После концерта-встречи всех пригласил к себе председатель. Достал бутылочку водки. Флакс и Спивак расслабились. Допущенные за один стол с главным героем аппаратчицы смотрели на него, как будто он был съедобным. Ожидали его реакцию. Затихали, как только Дунаевский начинал говорить. Удивлялись, что композитор умеет нормально разговаривать, а не поёт всё время песни. Спросить ничего не могли, не знали, с какого боку можно зайти — разве что узнать про положение дел в Англии?

Дунаевскому приходилось всё время помогать им. Хотите узнать, что нового я напишу? Аппаратчики дружно кивали. Люди сидели тесно, голова к голове, и жадно слушали, будто хотели запомнить каждое слово композитора. Дунаевский говорил о своих творческих планах подробно. Специально к выходу майского номера журнала "Народное творчество", по просьбе редакции, написал аналитическую статью "Мои творческие планы". Отдельно остановился на вопросах о помощи хоровому движению и о развитии самодеятельного хорового творчества. Это был социальный заказ партии. Произведения для хора появились в репертуаре Дунаевского только с 1937 года. Тогда происходило нечто похожее на тотальную вокализацию народа. Партия приняла резолюцию поставить под учёт хоровое пение.

Обратно ехали весёлые и сытые. Вспоминали, что самым забавным и непосредственным во всём концерте оказался привет от Гриши Александрова. Представляли, как всё это организовывалось, как "молния" посылалась в совхоз, как напугала, наверное, председателя.

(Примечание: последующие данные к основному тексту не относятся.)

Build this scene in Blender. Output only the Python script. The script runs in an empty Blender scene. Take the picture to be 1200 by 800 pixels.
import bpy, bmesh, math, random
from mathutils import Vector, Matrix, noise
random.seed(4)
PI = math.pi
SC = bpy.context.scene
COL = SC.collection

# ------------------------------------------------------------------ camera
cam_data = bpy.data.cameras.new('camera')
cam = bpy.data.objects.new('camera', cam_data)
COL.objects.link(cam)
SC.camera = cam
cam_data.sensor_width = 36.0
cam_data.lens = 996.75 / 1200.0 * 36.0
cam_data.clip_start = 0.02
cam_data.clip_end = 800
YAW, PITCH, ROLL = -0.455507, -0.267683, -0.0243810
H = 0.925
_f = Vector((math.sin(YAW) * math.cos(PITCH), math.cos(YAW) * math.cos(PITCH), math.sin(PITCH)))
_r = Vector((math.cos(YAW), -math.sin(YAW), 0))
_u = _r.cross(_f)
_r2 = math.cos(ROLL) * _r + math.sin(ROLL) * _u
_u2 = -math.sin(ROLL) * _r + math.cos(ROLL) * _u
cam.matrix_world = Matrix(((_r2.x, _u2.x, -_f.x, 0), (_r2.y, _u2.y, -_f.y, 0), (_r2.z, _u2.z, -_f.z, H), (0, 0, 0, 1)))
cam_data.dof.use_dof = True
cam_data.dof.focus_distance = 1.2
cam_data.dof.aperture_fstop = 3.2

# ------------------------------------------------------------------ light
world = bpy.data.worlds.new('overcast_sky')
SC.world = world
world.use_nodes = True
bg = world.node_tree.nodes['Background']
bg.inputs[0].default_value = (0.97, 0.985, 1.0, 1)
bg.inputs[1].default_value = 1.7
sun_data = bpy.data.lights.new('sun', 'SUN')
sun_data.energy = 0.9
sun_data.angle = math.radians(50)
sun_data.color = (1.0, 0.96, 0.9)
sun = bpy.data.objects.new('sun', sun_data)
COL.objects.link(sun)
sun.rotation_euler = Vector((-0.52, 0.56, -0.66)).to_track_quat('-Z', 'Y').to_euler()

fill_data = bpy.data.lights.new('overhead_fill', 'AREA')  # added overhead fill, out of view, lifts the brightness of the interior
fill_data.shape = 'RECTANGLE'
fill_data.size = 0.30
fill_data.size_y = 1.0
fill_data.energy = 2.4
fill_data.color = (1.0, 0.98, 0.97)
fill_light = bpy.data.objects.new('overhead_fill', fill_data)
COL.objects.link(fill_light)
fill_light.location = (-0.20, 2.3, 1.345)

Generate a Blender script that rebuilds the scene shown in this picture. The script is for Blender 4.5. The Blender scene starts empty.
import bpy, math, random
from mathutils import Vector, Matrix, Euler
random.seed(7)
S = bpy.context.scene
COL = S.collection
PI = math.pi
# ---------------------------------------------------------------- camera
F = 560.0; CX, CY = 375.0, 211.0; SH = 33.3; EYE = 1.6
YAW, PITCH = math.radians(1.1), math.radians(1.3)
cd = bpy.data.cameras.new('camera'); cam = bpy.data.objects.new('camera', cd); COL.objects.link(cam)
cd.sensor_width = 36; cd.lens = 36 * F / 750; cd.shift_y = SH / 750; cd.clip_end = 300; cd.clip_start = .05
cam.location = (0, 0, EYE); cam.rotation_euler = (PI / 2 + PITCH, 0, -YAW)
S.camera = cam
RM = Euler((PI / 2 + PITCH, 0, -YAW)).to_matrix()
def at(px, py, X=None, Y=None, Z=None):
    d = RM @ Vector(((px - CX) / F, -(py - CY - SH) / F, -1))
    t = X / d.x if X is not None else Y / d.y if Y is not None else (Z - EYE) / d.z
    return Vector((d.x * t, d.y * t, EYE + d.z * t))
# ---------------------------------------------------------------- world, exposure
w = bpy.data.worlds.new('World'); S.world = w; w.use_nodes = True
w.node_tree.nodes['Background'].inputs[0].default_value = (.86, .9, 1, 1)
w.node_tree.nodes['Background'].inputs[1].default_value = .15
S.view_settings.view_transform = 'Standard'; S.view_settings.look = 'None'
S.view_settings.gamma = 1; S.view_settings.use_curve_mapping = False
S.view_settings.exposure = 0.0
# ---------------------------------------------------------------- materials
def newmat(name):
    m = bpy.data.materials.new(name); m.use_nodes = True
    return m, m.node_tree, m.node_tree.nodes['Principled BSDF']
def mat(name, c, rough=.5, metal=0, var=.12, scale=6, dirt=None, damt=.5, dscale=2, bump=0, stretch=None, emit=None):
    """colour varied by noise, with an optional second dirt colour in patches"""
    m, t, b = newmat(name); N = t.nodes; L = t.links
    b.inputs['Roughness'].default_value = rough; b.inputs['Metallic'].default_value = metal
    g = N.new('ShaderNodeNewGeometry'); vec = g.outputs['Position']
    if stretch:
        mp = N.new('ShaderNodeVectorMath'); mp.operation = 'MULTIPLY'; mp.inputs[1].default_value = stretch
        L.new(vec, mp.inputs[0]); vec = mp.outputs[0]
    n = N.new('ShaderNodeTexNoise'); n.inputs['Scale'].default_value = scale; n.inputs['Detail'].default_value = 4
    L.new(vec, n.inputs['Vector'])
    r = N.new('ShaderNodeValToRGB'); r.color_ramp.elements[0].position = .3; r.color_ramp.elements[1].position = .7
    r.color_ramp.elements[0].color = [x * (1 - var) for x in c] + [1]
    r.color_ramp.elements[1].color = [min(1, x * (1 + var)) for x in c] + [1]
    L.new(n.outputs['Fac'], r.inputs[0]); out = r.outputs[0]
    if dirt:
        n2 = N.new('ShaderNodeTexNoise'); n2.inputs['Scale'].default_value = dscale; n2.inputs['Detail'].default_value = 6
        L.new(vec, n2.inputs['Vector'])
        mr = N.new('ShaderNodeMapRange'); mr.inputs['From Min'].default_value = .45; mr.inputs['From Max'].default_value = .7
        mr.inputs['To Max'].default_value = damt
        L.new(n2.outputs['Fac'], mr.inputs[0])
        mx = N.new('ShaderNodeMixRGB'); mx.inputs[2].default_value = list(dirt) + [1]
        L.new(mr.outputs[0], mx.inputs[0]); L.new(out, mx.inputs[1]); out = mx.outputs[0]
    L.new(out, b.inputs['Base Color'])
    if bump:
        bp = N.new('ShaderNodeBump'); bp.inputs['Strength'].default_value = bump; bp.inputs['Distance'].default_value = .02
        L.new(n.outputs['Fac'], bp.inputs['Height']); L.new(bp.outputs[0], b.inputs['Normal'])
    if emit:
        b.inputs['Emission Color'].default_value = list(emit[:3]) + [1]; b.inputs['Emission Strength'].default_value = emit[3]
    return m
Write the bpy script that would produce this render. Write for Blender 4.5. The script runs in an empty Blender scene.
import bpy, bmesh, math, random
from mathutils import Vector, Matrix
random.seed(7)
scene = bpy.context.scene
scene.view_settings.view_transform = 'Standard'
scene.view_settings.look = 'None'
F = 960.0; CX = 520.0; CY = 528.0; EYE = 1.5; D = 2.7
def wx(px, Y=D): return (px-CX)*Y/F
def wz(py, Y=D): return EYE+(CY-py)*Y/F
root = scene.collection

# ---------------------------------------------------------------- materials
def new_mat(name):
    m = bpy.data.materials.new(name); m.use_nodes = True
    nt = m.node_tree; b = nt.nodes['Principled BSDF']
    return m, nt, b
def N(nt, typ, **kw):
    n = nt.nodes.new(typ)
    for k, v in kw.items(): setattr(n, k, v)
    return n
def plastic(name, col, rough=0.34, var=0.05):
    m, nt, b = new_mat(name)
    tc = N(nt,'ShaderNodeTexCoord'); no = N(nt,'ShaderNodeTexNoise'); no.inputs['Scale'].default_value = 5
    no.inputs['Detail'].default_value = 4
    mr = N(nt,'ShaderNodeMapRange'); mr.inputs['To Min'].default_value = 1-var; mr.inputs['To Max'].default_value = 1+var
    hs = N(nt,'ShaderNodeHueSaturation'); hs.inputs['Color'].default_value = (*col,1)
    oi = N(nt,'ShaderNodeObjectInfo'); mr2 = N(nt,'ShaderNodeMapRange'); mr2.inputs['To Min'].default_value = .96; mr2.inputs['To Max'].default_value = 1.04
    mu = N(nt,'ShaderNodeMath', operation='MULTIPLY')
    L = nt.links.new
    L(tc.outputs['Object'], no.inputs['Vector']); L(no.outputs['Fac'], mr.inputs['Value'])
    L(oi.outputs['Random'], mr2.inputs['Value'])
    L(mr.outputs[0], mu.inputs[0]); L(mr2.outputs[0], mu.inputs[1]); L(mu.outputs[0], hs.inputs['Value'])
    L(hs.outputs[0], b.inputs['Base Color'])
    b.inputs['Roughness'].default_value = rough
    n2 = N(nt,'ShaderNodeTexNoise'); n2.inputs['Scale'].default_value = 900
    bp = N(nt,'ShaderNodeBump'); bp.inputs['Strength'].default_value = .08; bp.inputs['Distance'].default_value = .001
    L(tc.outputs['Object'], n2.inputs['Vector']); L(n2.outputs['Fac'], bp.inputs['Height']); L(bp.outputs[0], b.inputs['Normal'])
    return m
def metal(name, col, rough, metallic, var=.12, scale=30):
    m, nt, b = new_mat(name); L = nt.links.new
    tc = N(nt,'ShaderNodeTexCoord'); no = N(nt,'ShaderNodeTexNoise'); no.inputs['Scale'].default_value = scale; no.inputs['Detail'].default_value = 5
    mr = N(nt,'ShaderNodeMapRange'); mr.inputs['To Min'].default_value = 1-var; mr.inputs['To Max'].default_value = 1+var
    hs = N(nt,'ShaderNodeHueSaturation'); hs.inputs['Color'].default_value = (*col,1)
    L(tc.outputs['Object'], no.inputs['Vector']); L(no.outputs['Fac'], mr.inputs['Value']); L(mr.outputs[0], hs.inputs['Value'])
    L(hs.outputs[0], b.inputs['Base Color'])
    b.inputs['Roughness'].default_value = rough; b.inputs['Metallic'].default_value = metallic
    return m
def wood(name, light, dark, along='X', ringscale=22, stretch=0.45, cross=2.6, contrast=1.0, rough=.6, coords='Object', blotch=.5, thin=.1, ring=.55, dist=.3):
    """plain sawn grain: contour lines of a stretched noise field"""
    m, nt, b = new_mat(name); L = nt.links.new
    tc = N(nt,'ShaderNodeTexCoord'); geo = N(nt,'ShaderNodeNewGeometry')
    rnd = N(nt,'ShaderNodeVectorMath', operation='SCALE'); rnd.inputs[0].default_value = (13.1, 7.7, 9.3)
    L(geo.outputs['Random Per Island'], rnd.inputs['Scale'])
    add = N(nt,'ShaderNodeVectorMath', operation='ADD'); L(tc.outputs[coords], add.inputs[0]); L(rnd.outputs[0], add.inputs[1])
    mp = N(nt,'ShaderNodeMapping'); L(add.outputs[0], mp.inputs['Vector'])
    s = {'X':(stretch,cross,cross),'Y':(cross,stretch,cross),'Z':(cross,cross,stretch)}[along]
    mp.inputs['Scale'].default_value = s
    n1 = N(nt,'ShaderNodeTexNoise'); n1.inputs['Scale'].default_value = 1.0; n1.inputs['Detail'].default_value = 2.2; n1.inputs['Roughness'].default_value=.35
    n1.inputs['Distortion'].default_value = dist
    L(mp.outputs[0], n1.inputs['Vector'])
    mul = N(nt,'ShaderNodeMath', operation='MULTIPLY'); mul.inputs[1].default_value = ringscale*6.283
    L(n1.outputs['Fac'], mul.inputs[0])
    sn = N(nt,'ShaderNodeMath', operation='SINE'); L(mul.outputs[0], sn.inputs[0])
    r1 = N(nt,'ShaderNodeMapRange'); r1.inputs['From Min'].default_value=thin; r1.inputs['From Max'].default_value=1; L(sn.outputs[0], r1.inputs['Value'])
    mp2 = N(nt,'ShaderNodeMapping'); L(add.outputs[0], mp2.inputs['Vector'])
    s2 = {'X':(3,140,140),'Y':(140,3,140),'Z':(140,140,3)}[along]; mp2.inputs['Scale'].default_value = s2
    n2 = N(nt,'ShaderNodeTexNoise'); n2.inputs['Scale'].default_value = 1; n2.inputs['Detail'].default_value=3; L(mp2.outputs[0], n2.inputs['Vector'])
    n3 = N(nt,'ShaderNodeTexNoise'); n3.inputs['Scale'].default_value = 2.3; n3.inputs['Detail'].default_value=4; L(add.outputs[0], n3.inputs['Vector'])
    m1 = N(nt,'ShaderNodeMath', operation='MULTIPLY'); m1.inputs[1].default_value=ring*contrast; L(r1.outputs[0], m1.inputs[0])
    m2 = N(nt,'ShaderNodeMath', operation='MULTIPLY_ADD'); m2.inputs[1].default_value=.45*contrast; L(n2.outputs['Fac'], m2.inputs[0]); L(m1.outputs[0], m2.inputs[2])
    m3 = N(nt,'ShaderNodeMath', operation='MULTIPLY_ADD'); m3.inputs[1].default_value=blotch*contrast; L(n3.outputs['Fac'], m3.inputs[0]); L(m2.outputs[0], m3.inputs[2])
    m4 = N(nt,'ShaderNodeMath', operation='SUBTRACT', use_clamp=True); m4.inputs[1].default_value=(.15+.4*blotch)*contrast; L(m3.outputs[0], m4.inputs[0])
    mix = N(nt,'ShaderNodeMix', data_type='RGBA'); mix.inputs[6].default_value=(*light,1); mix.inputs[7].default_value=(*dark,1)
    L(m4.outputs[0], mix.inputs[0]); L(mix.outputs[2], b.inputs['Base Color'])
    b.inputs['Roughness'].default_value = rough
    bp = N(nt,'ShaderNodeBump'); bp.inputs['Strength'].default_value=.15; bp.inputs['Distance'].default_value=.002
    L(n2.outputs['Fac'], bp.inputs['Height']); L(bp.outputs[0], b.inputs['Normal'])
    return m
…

От композитора требовали дать как можно больше песен тому народу, который строит коммунизм при Сталине. Дунаевский с этим соглашался. Это была его работа. Дома Исаак Дунаевский радостно рассказывал, сколько песен знают простые селяне, как они сыплют названиями. Он умолчал только об аппаратчицах, стрелявших глазами по колхозникам. После проведения встречи-концерта его ещё раз вызвали в Смольный. Милиционер, который дежурил у входа, отдал Дунаевскому честь. Гвоздь повернулся шляпкой. Отчёт Дунаевского понравился. Ему сообщили, что сделают всё необходимое, чтобы выборы прошли на высоком идейном уровне. Возможно, тогда Дунаевский ещё до конца не представлял, что это означает.


1938 год оказался годом смертей. Умерли Шаляпин, Станиславский. По поводу Шаляпина вышла отвратительная замётка в "Известиях". Певец Рейзен ругал певца, говорил, что он за границей окончательно выдохся как бас и ничего из себя не представлял. А потом сразу же последовало опровержение: мол, это было враньё журналиста. Журналиста арестовали, а Рейзен всё равно оказался замаран. В Большом театре начали репетировать оперу "Мать" по Горькому. На постановке настоял дирижёр Самосуд. В начале марта начался суд над Бухариным, Рыковым, Ягодой. Вся интеллигенция обсуждала это событие. Поговаривали, что четыре доктора (из них двое известных — Лёвин и Плетнёв) оказались диверсантами из Берлина. Они уморили Горького, в чём им помогал секретарь писателя Крючков. Суд был открытым, и подсудимые на глазах у публики каялись в самых невероятных преступлениях. Почти всех приговорили к расстрелу.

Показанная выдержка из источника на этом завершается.